Many former champions have voiced caution about the after-effects of tasting overnight success in elite tennis, especially for those taking early steps in their careers. The likes of Jelena Ostapenko, Sloane Stephens, Bianca Andreescu and Sofia Kenin—all young one-Slam winners—can vouch for that. While it’s too early, and Raducanu is too inexperienced on the WTA tour for her to be spoken of in the same breath, she acknowledged that jumping from one tournament to another with a bagful of expectations is something she is yet to get used to.
“It’s been a lot of learnings and I’ve experienced a lot in the last six months with not so much gaps. I’m just adapting to the fast-paced life of the tour and obviously still very new to it, so it’s still going to take me some time to adjust,” she said on Friday.

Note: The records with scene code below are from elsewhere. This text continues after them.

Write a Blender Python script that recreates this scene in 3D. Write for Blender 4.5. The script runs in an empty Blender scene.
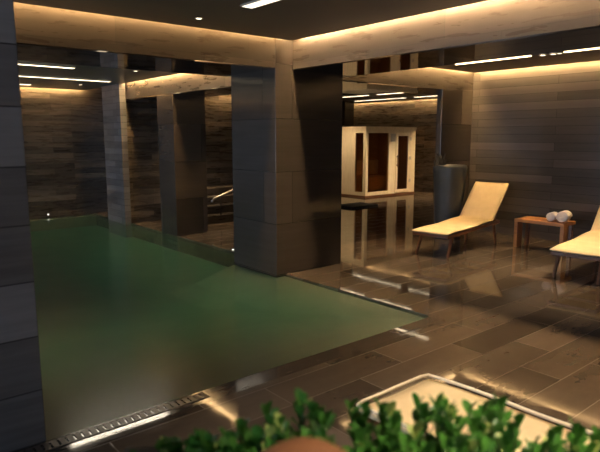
import bpy, bmesh, math, random
from mathutils import Vector, Matrix

S = bpy.context.scene
COL = S.collection
random.seed(7)
PI = math.pi

# ------------------------------------------------------------------ render settings
S.view_settings.view_transform = 'Standard'
S.view_settings.look = 'None'
S.view_settings.exposure = 0.0
S.view_settings.gamma = 1.0
S.view_settings.use_curve_mapping = False
try:
    S.cycles.max_bounces = 10
    S.cycles.glossy_bounces = 6
    S.cycles.diffuse_bounces = 4
    S.cycles.transparent_max_bounces = 12
    S.cycles.sample_clamp_indirect = 4.0
    S.cycles.use_denoising = True
    S.cycles.caustics_reflective = False
    S.cycles.caustics_refractive = False
except Exception:
    pass

# ------------------------------------------------------------------ node helpers
class N:
    """tiny wrapper to write node trees"""
    def __init__(self, name):
        self.m = bpy.data.materials.new(name)
        self.m.use_nodes = True
        self.t = self.m.node_tree
        self.t.nodes.clear()
        self.out = self.t.nodes.new('ShaderNodeOutputMaterial')
    def n(self, kind, **kw):
        nd = self.t.nodes.new(kind)
        for k, v in kw.items():
            if k.startswith('_'):
                setattr(nd, k[1:], v)
        return nd
    def link(self, a, b):
        self.t.links.new(a, b)
    def bsdf(self, color=(.5, .5, .5), rough=.5, metal=0., spec=.5):
        b = self.n('ShaderNodeBsdfPrincipled')
        b.inputs['Base Color'].default_value = (*color, 1)
        b.inputs['Roughness'].default_value = rough
        b.inputs['Metallic'].default_value = metal
        b.inputs['Specular IOR Level'].default_value = spec
        self.link(b.outputs[0], self.out.inputs[0])
        return b
    def math(self, op, a, b=None):
        m = self.n('ShaderNodeMath', _operation=op)
        for i, v in enumerate((a, b)):
            if v is None: continue
            if isinstance(v, (int, float)): m.inputs[i].default_value = v
            else: self.link(v, m.inputs[i])
        return m.outputs[0]
    def noise(self, vec, scale, detail=4, rough=.55):
        n = self.n('ShaderNodeTexNoise')
        n.inputs['Scale'].default_value = scale
        n.inputs['Detail'].default_value = detail
        n.inputs['Roughness'].default_value = rough
        self.link(vec, n.inputs['Vector'])
        return n.outputs['Fac']
    def ramp(self, fac, stops):
        r = self.n('ShaderNodeValToRGB')
        e = r.color_ramp.elements
        while len(e) < len(stops): e.new(.5)
        for i, (p, c) in enumerate(stops):
            e[i].position = p; e[i].color = (*c, 1)
        self.link(fac, r.inputs[0])
        return r.outputs[0]
    def mix(self, fac, a, b, blend='MIX'):
        m = self.n('ShaderNodeMix', _data_type='RGBA', _blend_type=blend)
        for i, v in ((0, fac), (6, a), (7, b)):
            if isinstance(v, (int, float)): m.inputs[i].default_value = v
            elif isinstance(v, tuple): m.inputs[i].default_value = (*v, 1)
            else: self.link(v, m.inputs[i])
        return m.outputs[2]
    def maprange(self, v, a, b, c, d):
        m = self.n('ShaderNodeMapRange')
        self.link(v, m.inputs[0])
        for i, x in enumerate((a, b, c, d)): m.inputs[i + 1].default_value = x
        return m.outputs[0]
    def bump(self, h, strength, dist, bs):
        b = self.n('ShaderNodeBump')
        b.inputs['Strength'].default_value = strength
        b.inputs['Distance'].default_value = dist
        self.link(h, b.inputs['Height'])
        self.link(b.outputs[0], bs.inputs['Normal'])
    def pos(self):
        return self.n('ShaderNodeNewGeometry').outputs['Position']
    def obj(self):
        return self.n('ShaderNodeTexCoord').outputs['Object']
    def comb(self, x, y, z=0.0):
        c = self.n('ShaderNodeCombineXYZ')
        for i, v in enumerate((x, y, z)):
            if isinstance(v, (int, float)): c.inputs[i].default_value = v
            else: self.link(v, c.inputs[i])
        return c.outputs[0]
    def sep(self, v):
        s = self.n('ShaderNodeSeparateXYZ'); self.link(v, s.inputs[0]); return s.outputs
    def brick(self, vec, width, height, mortar=.004, offset=.5, smooth=.1, bias=0., squash=1.):
        b = self.n('ShaderNodeTexBrick')
        b.offset = offset; b.squash = squash
        self.link(vec, b.inputs['Vector'])
        b.inputs['Color1'].default_value = (0, 0, 0, 1)
        b.inputs['Color2'].default_value = (1, 1, 1, 1)
        b.inputs['Mortar'].default_value = (.5, .5, .5, 1)
        b.inputs['Scale'].default_value = 1.0
        b.inputs['Mortar Size'].default_value = mortar
        b.inputs['Mortar Smooth'].default_value = smooth
        b.inputs['Bias'].default_value = bias
        b.inputs['Brick Width'].default_value = width
        b.inputs['Row Height'].default_value = height
        return b

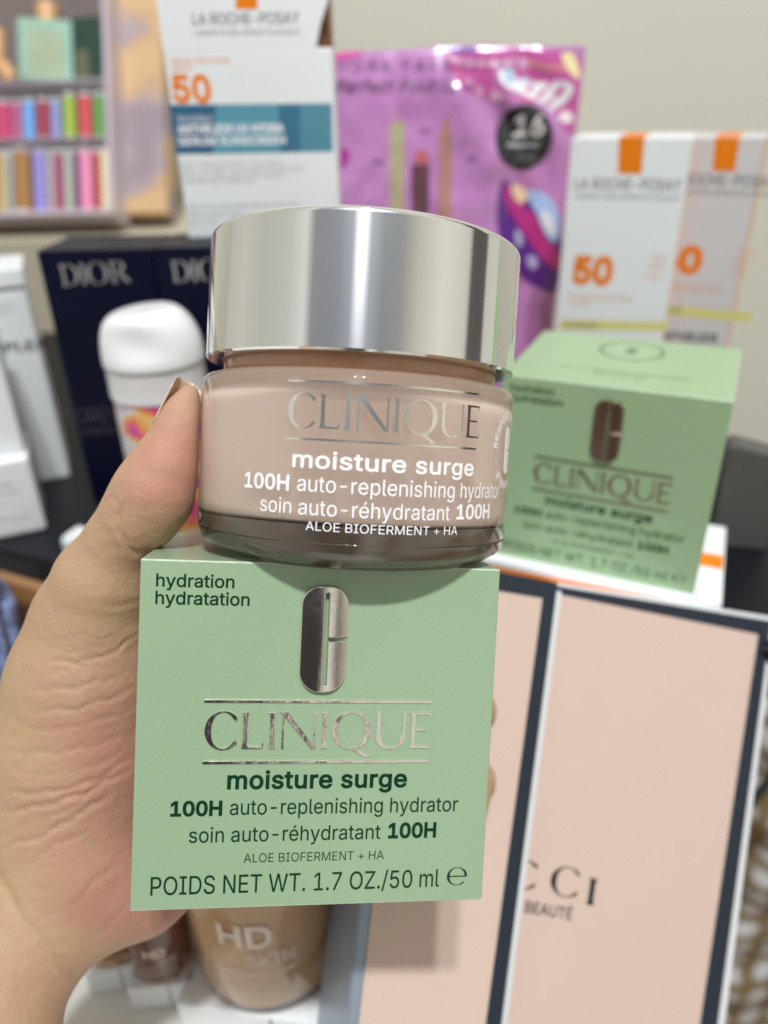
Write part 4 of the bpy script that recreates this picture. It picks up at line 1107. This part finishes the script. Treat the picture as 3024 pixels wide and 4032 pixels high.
# ------------------------------------------------------------------ white domed bottle with a flowery body
def bottle_cap():
    # on the table at camera depth ~28.5
    ax = pz(606, 1400, 28.8); p = C3 @ ax
    M4 = frame_at((p.x, p.y, TZ), 0)
    r = root('mousse_bottle', M4, 'bottle with white domed cap and bright flowery print, behind the thumb', 'bottle')
    fb = Face(M4, 0)
    hc = fb.uv(603, 1545)[1]; ht = fb.uv(603, 1175)[1] - .28; hs = fb.uv(603, 1415)[1]
    R_ = abs(fb.uv(812, 1450)[0] - fb.uv(392, 1450)[0]) / 2 * .93
    m = bpy.data.materials.new('flower_print'); m.use_nodes = True; t = m.node_tree; b = t.nodes['Principled BSDF']; b.inputs['Roughness'].default_value = .3
    tcn = t.nodes.new('ShaderNodeTexCoord'); v = t.nodes.new('ShaderNodeTexVoronoi'); v.inputs['Scale'].default_value = 85; v.inputs['Randomness'].default_value = .9
    ns = t.nodes.new('ShaderNodeTexNoise'); ns.inputs['Scale'].default_value = 60; 
    mxv = t.nodes.new('ShaderNodeMixRGB'); mxv.inputs[0].default_value = .02
    t.links.new(tcn.outputs['Object'], mxv.inputs[1]); t.links.new(tcn.outputs['Object'], ns.inputs[0]); t.links.new(ns.outputs['Color'], mxv.inputs[2]); t.links.new(mxv.outputs[0], v.inputs[0])
    rp = t.nodes.new('ShaderNodeValToRGB'); e = rp.color_ramp.elements; e[0].position = 0; e[0].color = (.50, .04, .45, 1); e[1].position = 1; e[1].color = (.72, .74, .74, 1)
    for p_, c_ in ((.26, (.55, .04, .50)), (.36, (.80, .10, .28)), (.46, (.85, .26, .06)), (.58, (.86, .50, .14)), (.68, (.70, .72, .74)), (.80, (.62, .56, .68))): k = e.new(p_); k.color = (*c_, 1)
    t.links.new(v.outputs['Distance'], rp.inputs[0]); 
    sc_ = t.nodes.new('ShaderNodeMath'); sc_.operation = 'MULTIPLY'; sc_.inputs[1].default_value = 0.95; t.links.new(v.outputs['Distance'], sc_.inputs[0]); t.links.new(sc_.outputs[0], rp.inputs[0])
    t.links.new(rp.outputs[0], b.inputs['Base Color'])
    rb = R_ * .93
    lathe_obj('bottle_body', [(0, 0), (rb - .15, 0), (rb, .2), (rb, hc - .6), (rb, hc + .2), (0, hc + .2)], m, r, 64)
    lathe_obj('cap_collar', [(0, hc), (R_ * .90, hc), (R_ * .97, hc + .12), (R_ * .97, hs - .12), (R_ * .985, hs), (0, hs)], M['white_plastic'], r, 64)
    # dome sheared higher on the right, with a scooped thumb rest
    bm = bmesh.new()
    H = ht - hs; prof = [(0, 0), (R_, 0), (R_, .12)] + [(R_ * math.cos(R2(a)) ** .30, .12 + (H - .12) * math.sin(R2(a)) ** 1.0) for a in range(6, 90, 5)] + [(0, H)]
    lathe(bm, prof, 64)
    for v_ in bm.verts:
        x, y, z = v_.co / CM; t_ = z / H
        if z > .3:
            z *= 1 - .10 * (-(x / R_) * .5 + .5) ** 1.5 * t_ ; x -= .42 * t_ ** 3 * max(0, x / R_)
            sc = math.exp(-((x + .2 + .8 * (t_ - .5)) / 1.3) ** 2) * max(0, -y / R_) ** 1.2 * math.sin(PI * min(1, max(0, (t_ - .15) / .8)))
            y += .28 * sc
        v_.co = Vector((x, y, z + hs)) * CM
    bmesh.ops.recalc_face_normals(bm, faces=bm.faces)
    bm_obj('domed_cap', bm, M['white_plastic'], r, True)
bottle_cap()

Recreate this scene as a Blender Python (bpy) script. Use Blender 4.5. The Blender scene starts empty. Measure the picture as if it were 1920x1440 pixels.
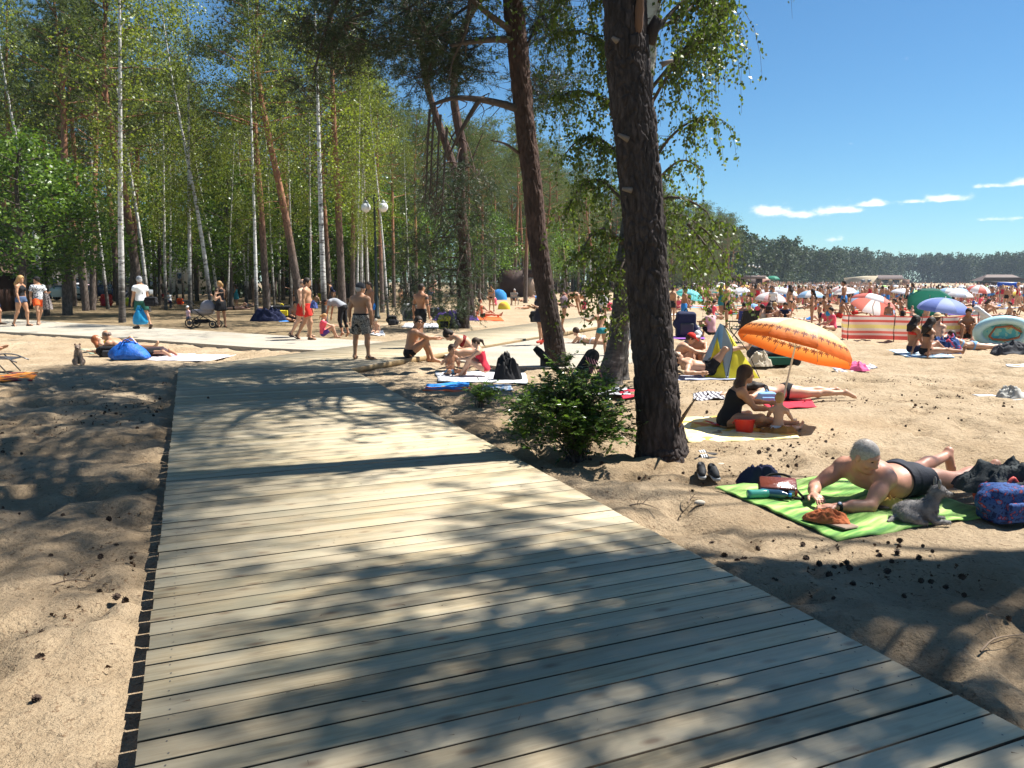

The 19-year-old Fernandez, on the other hand, has picked up from where she left off at the US Open. The US-based Canadian beat two vastly more experienced rivals at Indian Wells before losing a tight battle with American Shelby Rogers 6-2, 1-6, 6-7(4) in the pre-quarterfinals. Fernandez has since taken a breather for a family vacation.
The teens’ display on court has been as different as their time off it after the US Open fairytale.
Raducanu, plying largely in lower-tier tournaments till then, suddenly found herself at the summit when she became the first qualifier ever to win a Grand Slam title. That she did it without dropping a set through the three weeks made it all the more astonishing. A never-seen-before paycheck greeted the new British star, so did the unprecedented spotlight.
IN THE SPOTLIGHT
There she was on leading American TV shows, making an appearance at the New York Stock Exchange, headlining the Met Gala, a fundraising event that brings together the crème de la crème of music, art, movies, fashion and sport.
The Briton returned home to a swamp of new sponsorship deals and some more starry nights, which included walking the red carpet at the premiere for Daniel Craig’s new James Bond movie. Raducanu was royalty, invited to play tennis with the Duchess of Cambridge, Kate Middleton, in London.
In a recent interview, Raducanu, who finished school only earlier this year, termed the last few weeks as an “out-of-body experience”. “I think it’s going to take me time to adjust really to what’s going on,” she said after her loss at Indian Wells.
Raducanu also made the surprise decision to part ways with her coach Andrew Richardson, who had been with her from when she was competing in nondescript events to making a mark at this year’s Wimbledon as a wild card. Raducanu’s reasoning: she wanted a coach with more top-level experience.
The more things changed for Raducanu, they remained the same for Fernandez. That, by the way, includes her on-court attire; the sleeveless blue top and white skirt strikingly similar from New York to Indian Wells.
Fernandez arguably had an even more outrageous US Open, taking down three top-5 players and two former champions in Naomi Osaka and Angelique Kerber while storming into the final. Her post-match speeches in New York were as charming as her style of play.
UNDER THE RADAR
Sharing an immigrant background like Raducanu, Fernandez too basked in the limelight, though not as headline-grabbing as the Briton. Fernandez attended the Met Gala and signed up as the new face of a few brands, but was soon back in her training shorts, shadow practicing her forehands and two-handed backhands and announcing her Indian Wells entry a couple of weeks after the US Open.
Fernandez was happy to fly under the radar. She kept things exactly as they were before the New York march, with her mother and fitness trainer supporting her from the stands at Indian Wells and her father-coach from home.
“I have a great team around me to let me focus on my craft, my tennis, and not let me be overwhelmed by everything that’s going on right now,” Fernandez was quoted as saying by bnpparibasopen.com. “They really minimize these expectations on me. I don’t feel too pressured. I don’t feel overwhelmed. I’m just here on the tennis court being the same old Leylah.”
Same old indeed, troubling opponents with a power game complemented with the lefty angle and an ability to raise her level on big points. After breezing past the experienced Alize Cornet in the first round at Indian Wells, Fernandez beat ninth seed Russian Anastasia Pavlyuchenkova for her fifth straight victory over a top-20 player, a run stretching to the US Open. She was on track for a last-eight entry by bossing the first set against Rogers before the 29-year-old American turned it around, winning a third-set tiebreaker.
As contrasting as their pre- and post-US Open run has been, it’s easy to forget the commonality between Raducanu and Fernandez—two young players very new to the upper echelons of tennis, to expectations that follow unexpected success, to the baggage that accompanies early stardom, charting their paths to build on a magical fortnight.